:: Objective ::
Reproduce all of the listing below without alteration.
* * * * * * * * *
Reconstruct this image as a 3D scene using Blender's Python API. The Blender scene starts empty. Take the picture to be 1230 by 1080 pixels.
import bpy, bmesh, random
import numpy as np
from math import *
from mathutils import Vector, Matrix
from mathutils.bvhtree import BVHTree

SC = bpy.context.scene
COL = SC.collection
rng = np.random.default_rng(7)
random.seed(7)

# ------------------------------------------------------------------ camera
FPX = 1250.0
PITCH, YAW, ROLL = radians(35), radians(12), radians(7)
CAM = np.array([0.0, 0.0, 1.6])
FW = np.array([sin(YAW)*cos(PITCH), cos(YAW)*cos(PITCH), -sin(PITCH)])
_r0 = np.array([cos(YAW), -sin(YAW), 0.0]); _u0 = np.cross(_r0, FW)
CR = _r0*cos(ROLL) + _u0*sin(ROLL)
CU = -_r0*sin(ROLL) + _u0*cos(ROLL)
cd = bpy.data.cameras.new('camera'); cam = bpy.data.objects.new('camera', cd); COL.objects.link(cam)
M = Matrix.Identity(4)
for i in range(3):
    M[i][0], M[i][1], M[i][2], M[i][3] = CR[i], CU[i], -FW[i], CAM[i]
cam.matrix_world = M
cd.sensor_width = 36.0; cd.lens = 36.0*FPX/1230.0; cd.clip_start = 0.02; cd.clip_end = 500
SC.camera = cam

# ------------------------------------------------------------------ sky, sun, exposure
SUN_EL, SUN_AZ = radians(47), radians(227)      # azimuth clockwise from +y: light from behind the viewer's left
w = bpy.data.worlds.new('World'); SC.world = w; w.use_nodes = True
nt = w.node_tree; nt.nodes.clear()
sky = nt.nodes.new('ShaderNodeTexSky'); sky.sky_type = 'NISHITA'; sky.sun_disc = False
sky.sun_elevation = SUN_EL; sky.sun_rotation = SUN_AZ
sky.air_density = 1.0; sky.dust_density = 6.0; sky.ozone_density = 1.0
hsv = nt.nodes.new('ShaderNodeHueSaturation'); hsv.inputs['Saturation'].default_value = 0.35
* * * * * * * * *
:: The answer ::
Reconstruct this image as a 3D scene using Blender's Python API. The Blender scene starts empty. Take the picture to be 1230 by 1080 pixels.
import bpy, bmesh, random
import numpy as np
from math import *
from mathutils import Vector, Matrix
from mathutils.bvhtree import BVHTree

SC = bpy.context.scene
COL = SC.collection
rng = np.random.default_rng(7)
random.seed(7)

# ------------------------------------------------------------------ camera
FPX = 1250.0
PITCH, YAW, ROLL = radians(35), radians(12), radians(7)
CAM = np.array([0.0, 0.0, 1.6])
FW = np.array([sin(YAW)*cos(PITCH), cos(YAW)*cos(PITCH), -sin(PITCH)])
_r0 = np.array([cos(YAW), -sin(YAW), 0.0]); _u0 = np.cross(_r0, FW)
CR = _r0*cos(ROLL) + _u0*sin(ROLL)
CU = -_r0*sin(ROLL) + _u0*cos(ROLL)
cd = bpy.data.cameras.new('camera'); cam = bpy.data.objects.new('camera', cd); COL.objects.link(cam)
M = Matrix.Identity(4)
for i in range(3):
    M[i][0], M[i][1], M[i][2], M[i][3] = CR[i], CU[i], -FW[i], CAM[i]
cam.matrix_world = M
cd.sensor_width = 36.0; cd.lens = 36.0*FPX/1230.0; cd.clip_start = 0.02; cd.clip_end = 500
SC.camera = cam

# ------------------------------------------------------------------ sky, sun, exposure
SUN_EL, SUN_AZ = radians(47), radians(227)      # azimuth clockwise from +y: light from behind the viewer's left
w = bpy.data.worlds.new('World'); SC.world = w; w.use_nodes = True
nt = w.node_tree; nt.nodes.clear()
sky = nt.nodes.new('ShaderNodeTexSky'); sky.sky_type = 'NISHITA'; sky.sun_disc = False
sky.sun_elevation = SUN_EL; sky.sun_rotation = SUN_AZ
sky.air_density = 1.0; sky.dust_density = 6.0; sky.ozone_density = 1.0
hsv = nt.nodes.new('ShaderNodeHueSaturation'); hsv.inputs['Saturation'].default_value = 0.35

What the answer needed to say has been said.